++++ TASK INPUT

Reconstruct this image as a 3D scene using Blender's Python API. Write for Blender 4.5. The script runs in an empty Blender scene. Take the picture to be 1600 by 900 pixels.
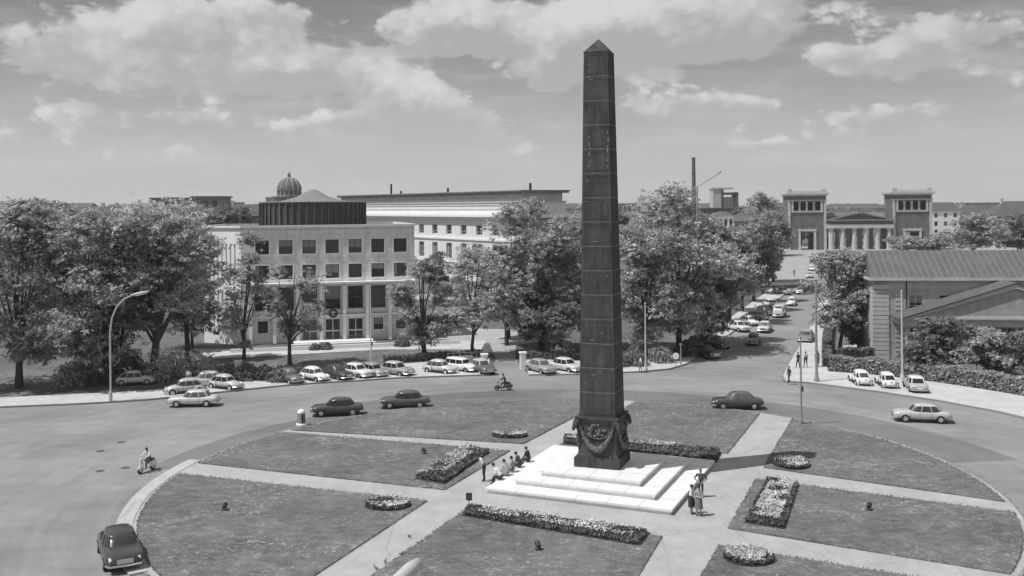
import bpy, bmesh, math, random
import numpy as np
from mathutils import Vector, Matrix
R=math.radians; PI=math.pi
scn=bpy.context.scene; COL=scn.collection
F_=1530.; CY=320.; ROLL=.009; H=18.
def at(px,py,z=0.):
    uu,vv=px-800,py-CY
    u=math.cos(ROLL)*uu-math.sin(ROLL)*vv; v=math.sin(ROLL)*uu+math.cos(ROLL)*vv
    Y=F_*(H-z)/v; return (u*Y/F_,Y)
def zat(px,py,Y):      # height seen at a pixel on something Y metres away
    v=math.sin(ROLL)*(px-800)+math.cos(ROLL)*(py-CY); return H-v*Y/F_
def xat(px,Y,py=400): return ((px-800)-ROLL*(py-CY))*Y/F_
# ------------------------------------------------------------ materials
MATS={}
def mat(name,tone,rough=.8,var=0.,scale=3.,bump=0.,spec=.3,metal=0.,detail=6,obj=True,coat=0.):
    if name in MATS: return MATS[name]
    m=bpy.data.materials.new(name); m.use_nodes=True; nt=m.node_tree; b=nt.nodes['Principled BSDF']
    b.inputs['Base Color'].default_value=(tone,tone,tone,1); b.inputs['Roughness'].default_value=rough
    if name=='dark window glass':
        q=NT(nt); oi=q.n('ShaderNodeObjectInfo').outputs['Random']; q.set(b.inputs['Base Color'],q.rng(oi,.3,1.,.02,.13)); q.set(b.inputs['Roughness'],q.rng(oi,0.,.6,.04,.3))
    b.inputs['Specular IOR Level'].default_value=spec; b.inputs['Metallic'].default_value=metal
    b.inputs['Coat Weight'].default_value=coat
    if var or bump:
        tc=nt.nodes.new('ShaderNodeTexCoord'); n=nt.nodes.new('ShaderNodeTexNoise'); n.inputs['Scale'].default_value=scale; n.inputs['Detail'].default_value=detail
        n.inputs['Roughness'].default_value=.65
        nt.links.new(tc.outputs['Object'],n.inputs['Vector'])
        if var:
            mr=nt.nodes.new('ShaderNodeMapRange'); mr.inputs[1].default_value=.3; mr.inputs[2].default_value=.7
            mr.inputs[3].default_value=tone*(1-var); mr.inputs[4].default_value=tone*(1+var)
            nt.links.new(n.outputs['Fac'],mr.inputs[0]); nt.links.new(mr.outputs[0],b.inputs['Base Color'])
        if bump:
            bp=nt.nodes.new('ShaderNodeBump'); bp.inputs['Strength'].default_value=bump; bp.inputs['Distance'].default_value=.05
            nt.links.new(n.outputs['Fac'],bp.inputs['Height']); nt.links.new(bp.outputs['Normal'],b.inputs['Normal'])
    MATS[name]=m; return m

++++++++
++++ TASK INPUT

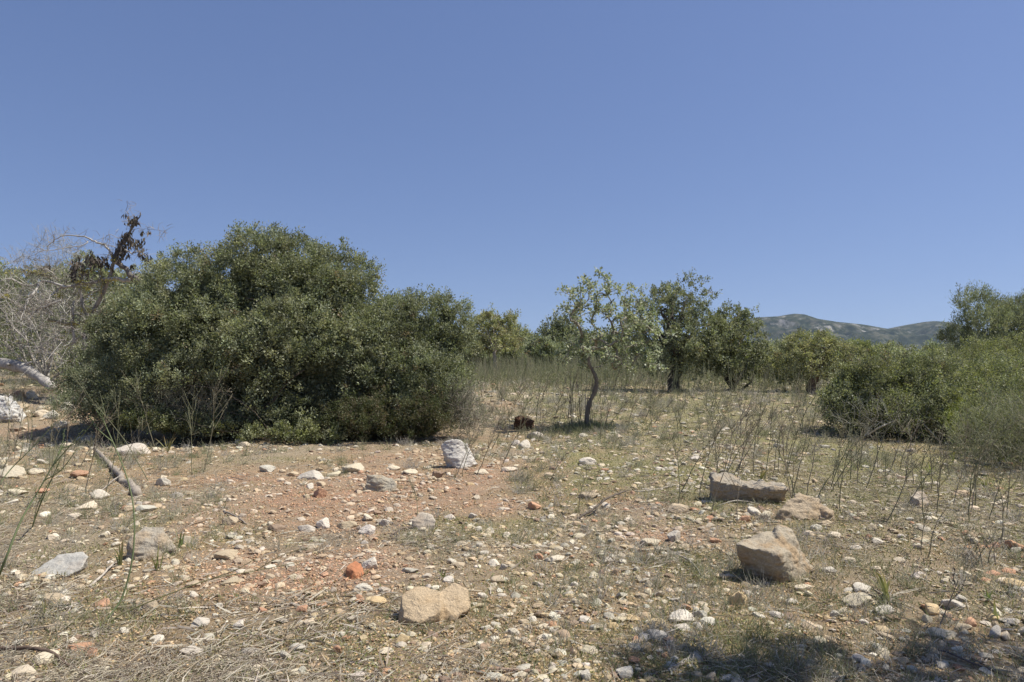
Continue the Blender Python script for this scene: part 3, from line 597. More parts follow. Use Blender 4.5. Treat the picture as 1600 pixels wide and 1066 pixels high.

++++++++
++++ TASK INPUT

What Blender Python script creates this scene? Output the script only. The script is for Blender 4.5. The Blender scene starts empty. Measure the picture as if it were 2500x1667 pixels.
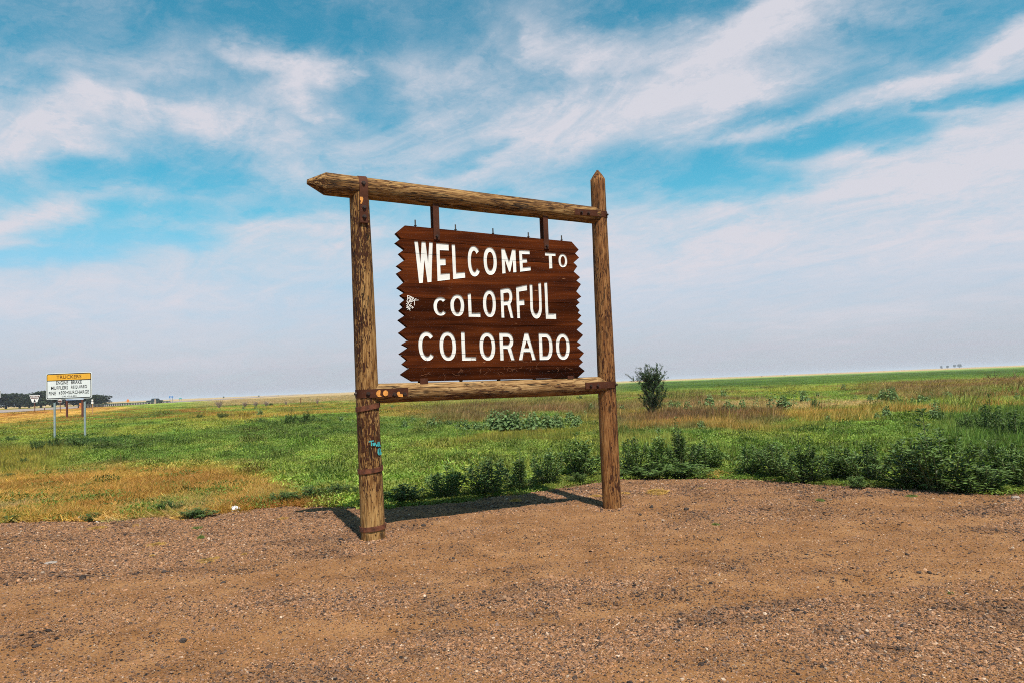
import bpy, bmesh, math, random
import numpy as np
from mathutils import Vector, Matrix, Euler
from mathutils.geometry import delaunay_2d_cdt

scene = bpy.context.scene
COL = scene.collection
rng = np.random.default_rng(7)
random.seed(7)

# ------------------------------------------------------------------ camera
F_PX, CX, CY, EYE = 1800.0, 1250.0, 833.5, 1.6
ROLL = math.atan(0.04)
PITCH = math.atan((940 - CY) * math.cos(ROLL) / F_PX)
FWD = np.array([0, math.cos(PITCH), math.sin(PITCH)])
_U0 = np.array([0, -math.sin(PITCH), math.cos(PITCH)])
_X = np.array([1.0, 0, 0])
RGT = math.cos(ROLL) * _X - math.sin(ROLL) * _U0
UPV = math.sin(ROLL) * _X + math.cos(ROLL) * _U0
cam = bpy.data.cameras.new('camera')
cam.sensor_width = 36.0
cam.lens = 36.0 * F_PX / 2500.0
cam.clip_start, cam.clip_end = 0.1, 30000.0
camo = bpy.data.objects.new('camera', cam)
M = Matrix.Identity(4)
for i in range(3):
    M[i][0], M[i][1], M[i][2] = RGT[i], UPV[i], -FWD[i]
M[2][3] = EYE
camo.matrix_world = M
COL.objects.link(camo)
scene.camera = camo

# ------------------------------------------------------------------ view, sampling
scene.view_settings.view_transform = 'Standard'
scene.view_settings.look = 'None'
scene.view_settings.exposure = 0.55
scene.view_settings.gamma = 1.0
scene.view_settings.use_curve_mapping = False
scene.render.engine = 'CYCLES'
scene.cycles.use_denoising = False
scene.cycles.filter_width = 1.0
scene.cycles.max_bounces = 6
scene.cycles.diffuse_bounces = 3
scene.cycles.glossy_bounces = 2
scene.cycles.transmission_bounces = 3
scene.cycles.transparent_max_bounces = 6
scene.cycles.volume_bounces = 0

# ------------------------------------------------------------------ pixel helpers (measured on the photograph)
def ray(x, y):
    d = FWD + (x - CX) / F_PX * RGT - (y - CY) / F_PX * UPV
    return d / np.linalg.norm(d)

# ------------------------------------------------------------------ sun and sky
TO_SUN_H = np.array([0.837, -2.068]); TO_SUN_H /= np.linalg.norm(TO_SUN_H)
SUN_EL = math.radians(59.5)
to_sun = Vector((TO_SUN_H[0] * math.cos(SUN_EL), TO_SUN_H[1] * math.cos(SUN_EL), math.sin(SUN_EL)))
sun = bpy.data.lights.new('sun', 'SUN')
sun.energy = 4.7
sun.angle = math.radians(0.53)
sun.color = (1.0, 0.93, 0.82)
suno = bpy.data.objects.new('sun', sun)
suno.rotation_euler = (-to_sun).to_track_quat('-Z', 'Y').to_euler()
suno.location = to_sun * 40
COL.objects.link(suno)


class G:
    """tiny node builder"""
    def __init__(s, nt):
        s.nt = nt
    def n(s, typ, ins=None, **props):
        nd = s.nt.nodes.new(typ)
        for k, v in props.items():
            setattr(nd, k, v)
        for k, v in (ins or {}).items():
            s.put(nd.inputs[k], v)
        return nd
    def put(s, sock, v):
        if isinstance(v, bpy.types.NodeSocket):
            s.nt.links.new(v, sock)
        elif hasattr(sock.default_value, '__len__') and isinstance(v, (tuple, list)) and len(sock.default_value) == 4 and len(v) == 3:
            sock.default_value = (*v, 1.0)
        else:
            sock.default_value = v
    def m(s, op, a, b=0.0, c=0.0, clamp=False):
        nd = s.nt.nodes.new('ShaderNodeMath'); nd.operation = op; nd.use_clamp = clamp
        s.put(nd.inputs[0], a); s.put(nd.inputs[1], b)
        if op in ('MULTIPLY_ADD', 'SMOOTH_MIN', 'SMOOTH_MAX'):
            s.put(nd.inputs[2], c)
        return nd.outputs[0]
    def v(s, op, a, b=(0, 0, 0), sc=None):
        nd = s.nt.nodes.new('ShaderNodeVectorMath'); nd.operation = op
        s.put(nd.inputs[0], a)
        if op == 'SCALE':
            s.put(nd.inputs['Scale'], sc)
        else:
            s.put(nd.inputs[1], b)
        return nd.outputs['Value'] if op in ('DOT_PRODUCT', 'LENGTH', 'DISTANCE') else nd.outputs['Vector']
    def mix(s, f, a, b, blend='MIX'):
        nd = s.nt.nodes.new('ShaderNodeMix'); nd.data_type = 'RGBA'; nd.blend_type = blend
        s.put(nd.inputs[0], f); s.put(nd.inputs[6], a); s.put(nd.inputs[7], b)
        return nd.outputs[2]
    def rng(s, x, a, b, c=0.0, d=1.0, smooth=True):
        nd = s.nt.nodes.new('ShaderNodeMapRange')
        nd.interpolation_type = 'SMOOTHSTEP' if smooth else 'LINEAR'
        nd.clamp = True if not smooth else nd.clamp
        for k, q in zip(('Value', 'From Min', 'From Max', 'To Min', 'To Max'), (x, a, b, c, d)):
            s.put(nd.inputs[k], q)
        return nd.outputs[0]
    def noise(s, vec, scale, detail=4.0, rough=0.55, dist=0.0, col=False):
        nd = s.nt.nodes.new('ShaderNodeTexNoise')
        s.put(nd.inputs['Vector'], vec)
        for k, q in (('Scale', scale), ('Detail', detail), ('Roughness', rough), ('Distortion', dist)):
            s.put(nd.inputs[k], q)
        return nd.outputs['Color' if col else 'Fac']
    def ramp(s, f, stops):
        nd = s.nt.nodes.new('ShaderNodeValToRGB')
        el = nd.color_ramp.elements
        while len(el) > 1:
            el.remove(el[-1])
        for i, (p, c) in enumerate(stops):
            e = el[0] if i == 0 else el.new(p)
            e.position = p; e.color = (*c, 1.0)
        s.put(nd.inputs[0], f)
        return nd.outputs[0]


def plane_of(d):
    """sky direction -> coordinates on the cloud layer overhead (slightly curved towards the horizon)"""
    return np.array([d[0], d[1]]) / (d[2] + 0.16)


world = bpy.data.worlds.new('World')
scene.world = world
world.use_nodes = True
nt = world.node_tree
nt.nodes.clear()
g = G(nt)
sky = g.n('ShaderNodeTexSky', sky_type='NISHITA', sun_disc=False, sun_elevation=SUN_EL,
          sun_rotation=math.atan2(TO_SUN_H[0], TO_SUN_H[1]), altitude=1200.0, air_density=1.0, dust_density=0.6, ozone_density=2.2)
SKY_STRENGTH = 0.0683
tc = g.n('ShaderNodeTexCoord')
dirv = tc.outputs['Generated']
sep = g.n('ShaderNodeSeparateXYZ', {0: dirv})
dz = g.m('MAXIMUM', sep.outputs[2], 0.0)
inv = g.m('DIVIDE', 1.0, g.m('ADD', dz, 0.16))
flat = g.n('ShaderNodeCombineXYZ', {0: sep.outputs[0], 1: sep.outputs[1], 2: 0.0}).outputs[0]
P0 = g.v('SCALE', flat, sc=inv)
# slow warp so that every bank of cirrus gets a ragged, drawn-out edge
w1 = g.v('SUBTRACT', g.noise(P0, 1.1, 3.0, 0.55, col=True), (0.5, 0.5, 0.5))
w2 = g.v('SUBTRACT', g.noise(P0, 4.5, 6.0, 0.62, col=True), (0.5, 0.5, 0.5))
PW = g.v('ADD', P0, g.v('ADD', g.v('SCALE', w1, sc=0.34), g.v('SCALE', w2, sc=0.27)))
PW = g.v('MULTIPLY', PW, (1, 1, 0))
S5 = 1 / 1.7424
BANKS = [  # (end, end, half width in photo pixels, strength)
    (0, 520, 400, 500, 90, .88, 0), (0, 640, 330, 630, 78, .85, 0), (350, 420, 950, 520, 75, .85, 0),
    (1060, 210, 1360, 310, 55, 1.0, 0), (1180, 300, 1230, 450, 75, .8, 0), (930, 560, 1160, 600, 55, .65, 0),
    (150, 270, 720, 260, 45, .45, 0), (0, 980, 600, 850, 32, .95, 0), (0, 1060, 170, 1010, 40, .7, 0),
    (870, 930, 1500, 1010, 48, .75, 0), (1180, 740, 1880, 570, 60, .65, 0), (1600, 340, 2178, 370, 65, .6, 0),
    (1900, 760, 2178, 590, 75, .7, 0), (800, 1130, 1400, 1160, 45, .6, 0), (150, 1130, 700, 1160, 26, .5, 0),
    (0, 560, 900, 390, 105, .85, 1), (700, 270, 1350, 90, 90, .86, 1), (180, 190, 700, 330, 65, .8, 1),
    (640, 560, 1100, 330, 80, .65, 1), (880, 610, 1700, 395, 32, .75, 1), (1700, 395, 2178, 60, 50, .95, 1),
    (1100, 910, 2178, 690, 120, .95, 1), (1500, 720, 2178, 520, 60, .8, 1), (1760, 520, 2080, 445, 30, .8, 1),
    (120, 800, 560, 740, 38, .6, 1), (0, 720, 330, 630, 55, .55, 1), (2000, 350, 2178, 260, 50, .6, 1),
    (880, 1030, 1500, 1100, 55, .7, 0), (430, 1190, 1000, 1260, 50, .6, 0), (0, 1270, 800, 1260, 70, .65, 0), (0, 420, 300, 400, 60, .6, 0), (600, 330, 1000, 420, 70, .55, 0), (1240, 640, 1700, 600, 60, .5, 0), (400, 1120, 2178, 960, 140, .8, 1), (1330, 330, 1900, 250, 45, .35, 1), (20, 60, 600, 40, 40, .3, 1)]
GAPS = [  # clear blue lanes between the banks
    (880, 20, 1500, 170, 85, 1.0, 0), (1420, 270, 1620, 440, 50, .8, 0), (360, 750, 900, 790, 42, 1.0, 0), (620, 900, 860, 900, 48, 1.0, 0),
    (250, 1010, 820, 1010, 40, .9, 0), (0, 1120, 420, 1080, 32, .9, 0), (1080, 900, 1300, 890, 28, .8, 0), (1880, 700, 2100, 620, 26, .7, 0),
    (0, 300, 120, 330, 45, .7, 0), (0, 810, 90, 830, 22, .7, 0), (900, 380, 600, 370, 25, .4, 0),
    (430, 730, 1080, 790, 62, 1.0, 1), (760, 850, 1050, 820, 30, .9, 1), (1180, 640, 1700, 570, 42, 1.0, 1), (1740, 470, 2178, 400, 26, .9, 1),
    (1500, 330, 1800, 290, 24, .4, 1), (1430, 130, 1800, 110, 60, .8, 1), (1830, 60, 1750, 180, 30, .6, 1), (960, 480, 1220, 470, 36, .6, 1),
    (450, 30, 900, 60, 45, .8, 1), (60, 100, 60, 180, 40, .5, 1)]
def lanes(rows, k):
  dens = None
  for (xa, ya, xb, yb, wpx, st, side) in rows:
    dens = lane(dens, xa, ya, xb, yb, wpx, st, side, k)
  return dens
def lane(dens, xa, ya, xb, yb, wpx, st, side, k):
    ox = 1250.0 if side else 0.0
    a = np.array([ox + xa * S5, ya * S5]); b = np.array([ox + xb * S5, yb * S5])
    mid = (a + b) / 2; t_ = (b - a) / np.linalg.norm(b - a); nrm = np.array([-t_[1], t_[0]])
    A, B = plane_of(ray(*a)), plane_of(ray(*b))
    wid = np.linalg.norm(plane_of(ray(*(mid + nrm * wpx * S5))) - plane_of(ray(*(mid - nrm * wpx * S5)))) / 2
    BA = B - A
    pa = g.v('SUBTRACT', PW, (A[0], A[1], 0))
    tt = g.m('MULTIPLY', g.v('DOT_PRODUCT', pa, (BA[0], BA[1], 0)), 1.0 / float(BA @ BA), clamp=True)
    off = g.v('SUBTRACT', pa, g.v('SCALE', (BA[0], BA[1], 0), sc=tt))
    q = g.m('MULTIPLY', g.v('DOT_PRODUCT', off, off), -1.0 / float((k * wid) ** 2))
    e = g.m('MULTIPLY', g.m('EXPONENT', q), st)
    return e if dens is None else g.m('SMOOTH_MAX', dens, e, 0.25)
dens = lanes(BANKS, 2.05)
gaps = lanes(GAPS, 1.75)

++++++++

● **EXERCISE**: Return each full line of the entries that contains the word "Python".

● **WRITTEN REPLY**:
Reconstruct this image as a 3D scene using Blender's Python API. Write for Blender 4.5. The script runs in an empty Blender scene. Take the picture to be 1600 by 900 pixels.
Continue the Blender Python script for this scene: part 3, from line 597. More parts follow. Use Blender 4.5. Treat the picture as 1600 pixels wide and 1066 pixels high.
What Blender Python script creates this scene? Output the script only. The script is for Blender 4.5. The Blender scene starts empty. Measure the picture as if it were 2500x1667 pixels.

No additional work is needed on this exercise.